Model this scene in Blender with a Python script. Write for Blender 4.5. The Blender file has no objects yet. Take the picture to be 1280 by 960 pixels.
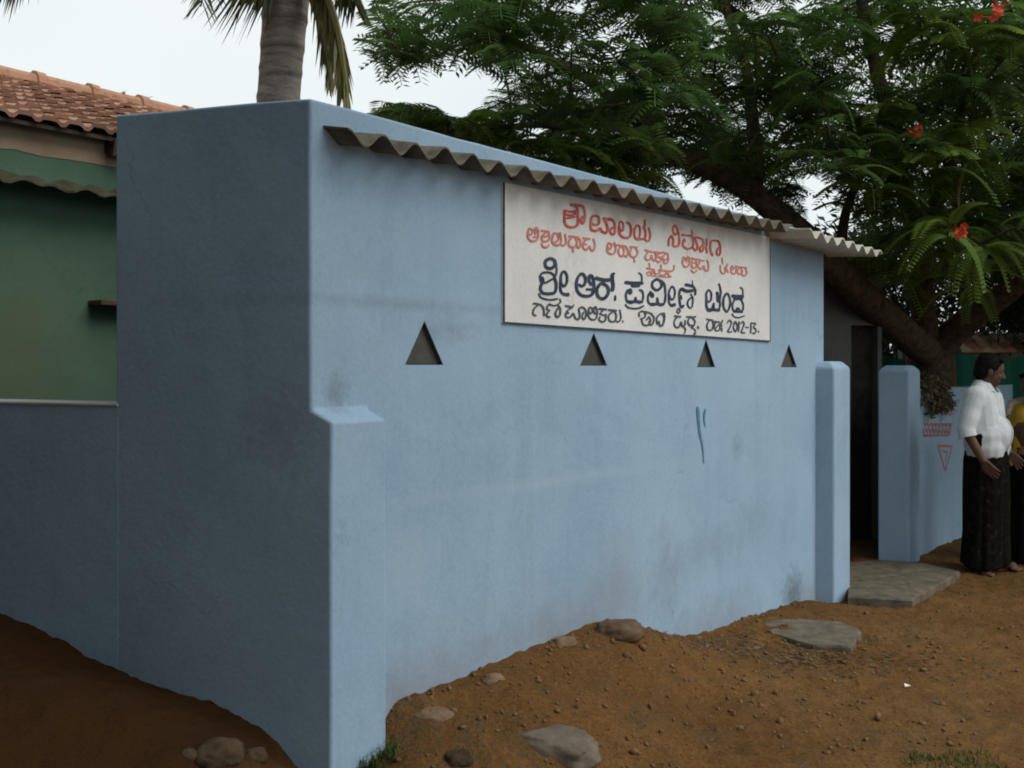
import bpy, bmesh, math, random
import numpy as np
from mathutils import Vector, Matrix, noise as mnoise

R = math.radians
random.seed(7)
RNG = np.random.default_rng(7)
scene = bpy.context.scene
COL = scene.collection

# ------------------------------------------------------------------ camera
F = 1300.0          # focal length in pixels of the 1280 px wide photograph
CX, HY = 640.0, 459.0
CAMZ = 1.56
cam_d = bpy.data.cameras.new('camera')
cam_d.sensor_width = 36.0
cam_d.lens = 36.0 * F / 1280.0
cam_d.shift_y = -(480.0 - HY) / 1280.0
cam_d.clip_start = 0.05
cam_d.clip_end = 2000.0
cam = bpy.data.objects.new('camera', cam_d)
cam.location = (0, 0, CAMZ)
cam.rotation_euler = (R(90), 0, 0)
COL.objects.link(cam)
scene.camera = cam

# ------------------------------------------------------------------ world, sun, exposure
SUN_DIR = Vector((0.93, -0.37, 1.10)).normalized()      # towards the sun
SUN_EL = math.asin(SUN_DIR.z)
SUN_AZ = math.atan2(SUN_DIR.x, SUN_DIR.y)
world = bpy.data.worlds.new('World')
scene.world = world
world.use_nodes = True
nt = world.node_tree
for n in list(nt.nodes):
    nt.nodes.remove(n)
w_out = nt.nodes.new('ShaderNodeOutputWorld')
w_bg = nt.nodes.new('ShaderNodeBackground')
w_bg.inputs['Strength'].default_value = 0.10
sky = nt.nodes.new('ShaderNodeTexSky')
sky.sky_type = 'NISHITA'
sky.sun_disc = False
sky.sun_elevation = SUN_EL
sky.sun_rotation = SUN_AZ
sky.dust_density = 4.0
tc = nt.nodes.new('ShaderNodeTexCoord')
nz = nt.nodes.new('ShaderNodeTexNoise')
nz.inputs['Scale'].default_value = 2.2
nz.inputs['Detail'].default_value = 4.0
nz.inputs['Roughness'].default_value = 0.45
cr = nt.nodes.new('ShaderNodeValToRGB')
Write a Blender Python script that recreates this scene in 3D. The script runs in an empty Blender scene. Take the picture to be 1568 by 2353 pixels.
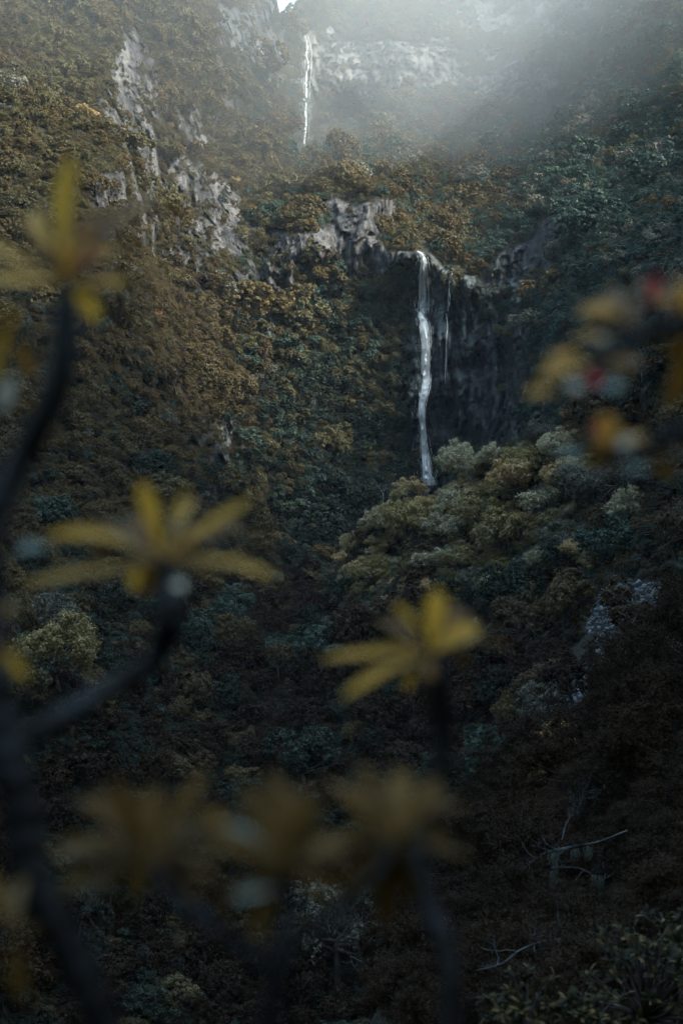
import bpy, math, random
import numpy as np
from mathutils import Vector, noise as mnoise

R = math.radians
rng = np.random.default_rng(11)
random.seed(11)
sc = bpy.context.scene
COL = sc.collection

# ------------------------------------------------------------------ settings
SUN_DIR = np.array([0.72, -0.34, 0.62])          # toward the sun
SUN_STRENGTH, SUN_ANGLE = 3.2, 24.0
SKY_STRENGTH = 0.15
EXPOSURE = 2.1
MIST_DENSITY = 0.00036
HAZE_DENSITY, HAZE_COLOR, HAZE_ANISO = 0.00011, (0.80, 0.92, 1.0), 0.1

# ------------------------------------------------------------------ camera map
TILT = R(2.17)
K = 0.36 / 1176.0
CT, ST = math.cos(TILT), math.sin(TILT)

def W(px, py, d):
    """point at forward depth d seen at position (px, py) of the 1568 x 2352 frame"""
    px, py, d = np.broadcast_arrays(np.asarray(px, float), np.asarray(py, float), np.asarray(d, float))
    X = (px - 784) * K
    Z = (1176 - py) * K
    return np.stack([d * X, d * (CT - ST * Z), d * (ST + CT * Z)], -1)

def to_px(P):
    P = np.asarray(P)
    f = P[..., 1] * CT + P[..., 2] * ST
    u = -P[..., 1] * ST + P[..., 2] * CT
    return 784 + P[..., 0] / f / K, 1176 - u / f / K, f

# ------------------------------------------------------------------ noise
_prm = np.random.default_rng(3).permutation(512)
_prm = np.concatenate([_prm, _prm, _prm])
_gr = np.random.default_rng(4).normal(size=(512, 3))
_gr /= np.linalg.norm(_gr, axis=1)[:, None]

def perlin(p, seed=0):
    p = np.asarray(p) + seed * 17.31
    i = np.floor(p).astype(np.int64)
    f = p - i
    u = f * f * f * (f * (f * 6 - 15) + 10)
    i &= 511
    out = 0
    for dx in (0, 1):
        wx = u[..., 0] if dx else 1 - u[..., 0]
        for dy in (0, 1):
            wy = u[..., 1] if dy else 1 - u[..., 1]
            for dz in (0, 1):
                wz = u[..., 2] if dz else 1 - u[..., 2]
                h = _prm[_prm[_prm[(i[..., 0] + dx) & 511] + ((i[..., 1] + dy) & 511)] + ((i[..., 2] + dz) & 511)]
                g = _gr[h]
                dot = g[..., 0] * (f[..., 0] - dx) + g[..., 1] * (f[..., 1] - dy) + g[..., 2] * (f[..., 2] - dz)
                out = out + wx * wy * wz * dot
    return out * 1.5

def fbm(p, octv, seed=0, gain=0.5):
    s, a = 0, 1.0
    for k in range(octv):
        s = s + a * perlin(p * 2 ** k, seed + k)
        a *= gain
    return s

def smooth(a, b, x):
    t = np.clip((x - a) / (b - a), 0, 1)
    return t * t * (3 - 2 * t)

class RBF:
    def __init__(self, pts, c=45.0, lam=0.0):
        a = np.array(pts, float)
        self.p, self.c = a[:, :2], c
        y = np.log(a[:, 2])
        n = len(a)
        D = np.sqrt(((self.p[:, None] - self.p[None]) ** 2).sum(-1) + c * c)
        A = np.zeros((n + 3, n + 3))
        A[:n, :n] = D + lam * np.eye(n)
        A[:n, n] = 1
        A[:n, n + 1:] = self.p / 1000
        A[n:, :n] = A[:n, n:].T
        self.w = np.linalg.solve(A, np.concatenate([y, [0, 0, 0]]))
    def __call__(self, px, py):
        px, py = np.broadcast_arrays(np.asarray(px, float), np.asarray(py, float))
        sh = px.shape
        q = np.stack([px.ravel(), py.ravel()], -1)
        out = np.empty(len(q))
        for k in range(0, len(q), 40000):
            b = q[k:k + 40000]
            D = np.sqrt(((b[:, None] - self.p[None]) ** 2).sum(-1) + self.c ** 2)
            out[k:k + 40000] = D @ self.w[:-3] + self.w[-3] + b @ self.w[-2:] / 1000
        return np.exp(out).reshape(sh)

# ------------------------------------------------------------------ objects
def mesh_np(name, v, quads, mats=(), smooth_shade=True, attrs=None, midx=None):
    me = bpy.data.meshes.new(name)
    v = np.asarray(v, np.float32)
    q = np.asarray(quads, np.int32)
    n = q.shape[1]
    me.vertices.add(len(v)); me.loops.add(q.size); me.polygons.add(len(q))
    me.vertices.foreach_set('co', v.ravel())
    me.loops.foreach_set('vertex_index', q.ravel())
    me.polygons.foreach_set('loop_start', np.arange(0, q.size, n, dtype=np.int32))
    me.polygons.foreach_set('loop_total', np.full(len(q), n, np.int32))
    if midx is not None:
        me.polygons.foreach_set('material_index', np.asarray(midx, np.int32))
    me.update(calc_edges=True)
    if smooth_shade:
        me.polygons.foreach_set('use_smooth', np.ones(len(q), bool))
    for m in mats:
        me.materials.append(m)
    for k, a in (attrs or {}).items():
        at = me.attributes.new(k, 'FLOAT', 'POINT')
        at.data.foreach_set('value', np.asarray(a, np.float32).ravel())
    return me

def link(name, me, parent=None, loc=None):
    o = bpy.data.objects.new(name, me)
    COL.objects.link(o)
    if parent is not None:
        o.parent = parent
    if loc is not None:
        o.location = loc
    return o

def tag(o, label=None, cat=None, group=None, kind=None):
    if label: o['label'] = label
    if cat: o['category'] = cat
    if group: o['group'] = group
    if kind: o['kind'] = kind
    return o

# ------------------------------------------------------------------ materials
def new_mat(name):
    m = bpy.data.materials.new(name)
    m.use_nodes = True
    nt = m.node_tree
    nt.nodes.clear()
    out = nt.nodes.new('ShaderNodeOutputMaterial')
    return m, nt, out

def N(nt, typ, **kw):
    n = nt.nodes.new(typ)
    for k, v in kw.items():
        if hasattr(n, k):
            setattr(n, k, v)
        else:
            n.inputs[k].default_value = v
    return n

def ramp(nt, fac, stops):
    r = nt.nodes.new('ShaderNodeValToRGB')
    e = r.color_ramp.elements
    while len(e) < len(stops):
        e.new(0.5)
    for el, (p, c) in zip(e, stops):
        el.position = p
        el.color = (*c, 1) if len(c) == 3 else c
    nt.links.new(fac, r.inputs[0])
    return r

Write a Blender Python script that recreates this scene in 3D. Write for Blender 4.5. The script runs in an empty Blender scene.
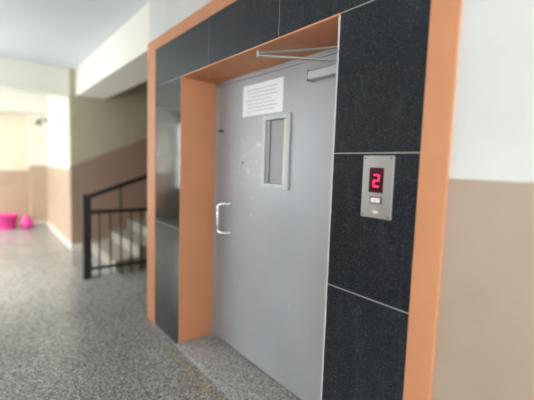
import bpy, math, random
from mathutils import Vector, Matrix
random.seed(3)
C=bpy.context.collection
# ---------------------------------------------------------------- materials
def newmat(n):
    m=bpy.data.materials.new(n);m.use_nodes=True
    nt=m.node_tree;b=nt.nodes['Principled BSDF'];return m,nt,b
def s2l(c):
    return tuple(((v/255)/12.92 if v/255<=.04045 else ((v/255+.055)/1.055)**2.4) for v in c)+(1,)
def plain(n,col,rough=.5,metal=0,spec=.5,var=.06,scale=9,bump=0,emis=None,es=0):
    m,nt,b=newmat(n)
    g=nt.nodes.new('ShaderNodeNewGeometry')
    no=nt.nodes.new('ShaderNodeTexNoise');no.inputs['Scale'].default_value=scale;no.inputs['Detail'].default_value=5
    nt.links.new(g.outputs['Position'],no.inputs['Vector'])
    mx=nt.nodes.new('ShaderNodeMix');mx.data_type='RGBA'
    c=s2l(col)
    mx.inputs[6].default_value=tuple(v*(1-var) for v in c[:3])+(1,)
    mx.inputs[7].default_value=tuple(min(1,v*(1+var)) for v in c[:3])+(1,)
    nt.links.new(no.outputs['Fac'],mx.inputs[0]);nt.links.new(mx.outputs[2],b.inputs['Base Color'])
    b.inputs['Roughness'].default_value=rough;b.inputs['Metallic'].default_value=metal
    b.inputs['Specular IOR Level'].default_value=spec
    if bump:
        bp=nt.nodes.new('ShaderNodeBump');bp.inputs['Strength'].default_value=bump;bp.inputs['Distance'].default_value=.01
        n2=nt.nodes.new('ShaderNodeTexNoise');n2.inputs['Scale'].default_value=scale*6
        nt.links.new(g.outputs['Position'],n2.inputs['Vector'])
        nt.links.new(n2.outputs['Fac'],bp.inputs['Height']);nt.links.new(bp.outputs['Normal'],b.inputs['Normal'])
    if emis:
        b.inputs['Emission Color'].default_value=s2l(emis);b.inputs['Emission Strength'].default_value=es
    return m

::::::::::

[SHORT TASK] Give back the exact lines above, running from the one that has "by 2353 pixels." through the one that has "np.linalg.norm(_gr, axis=1)[:, None]", with nothing added and no pictures.

[ANSWER BELOW]
Write a Blender Python script that recreates this scene in 3D. The script runs in an empty Blender scene. Take the picture to be 1568 by 2353 pixels.
import bpy, math, random
import numpy as np
from mathutils import Vector, noise as mnoise

R = math.radians
rng = np.random.default_rng(11)
random.seed(11)
sc = bpy.context.scene
COL = sc.collection

# ------------------------------------------------------------------ settings
SUN_DIR = np.array([0.72, -0.34, 0.62])          # toward the sun
SUN_STRENGTH, SUN_ANGLE = 3.2, 24.0
SKY_STRENGTH = 0.15
EXPOSURE = 2.1
MIST_DENSITY = 0.00036
HAZE_DENSITY, HAZE_COLOR, HAZE_ANISO = 0.00011, (0.80, 0.92, 1.0), 0.1

# ------------------------------------------------------------------ camera map
TILT = R(2.17)
K = 0.36 / 1176.0
CT, ST = math.cos(TILT), math.sin(TILT)

def W(px, py, d):
    """point at forward depth d seen at position (px, py) of the 1568 x 2352 frame"""
    px, py, d = np.broadcast_arrays(np.asarray(px, float), np.asarray(py, float), np.asarray(d, float))
    X = (px - 784) * K
    Z = (1176 - py) * K
    return np.stack([d * X, d * (CT - ST * Z), d * (ST + CT * Z)], -1)

def to_px(P):
    P = np.asarray(P)
    f = P[..., 1] * CT + P[..., 2] * ST
    u = -P[..., 1] * ST + P[..., 2] * CT
    return 784 + P[..., 0] / f / K, 1176 - u / f / K, f

# ------------------------------------------------------------------ noise
_prm = np.random.default_rng(3).permutation(512)
_prm = np.concatenate([_prm, _prm, _prm])
_gr = np.random.default_rng(4).normal(size=(512, 3))
_gr /= np.linalg.norm(_gr, axis=1)[:, None]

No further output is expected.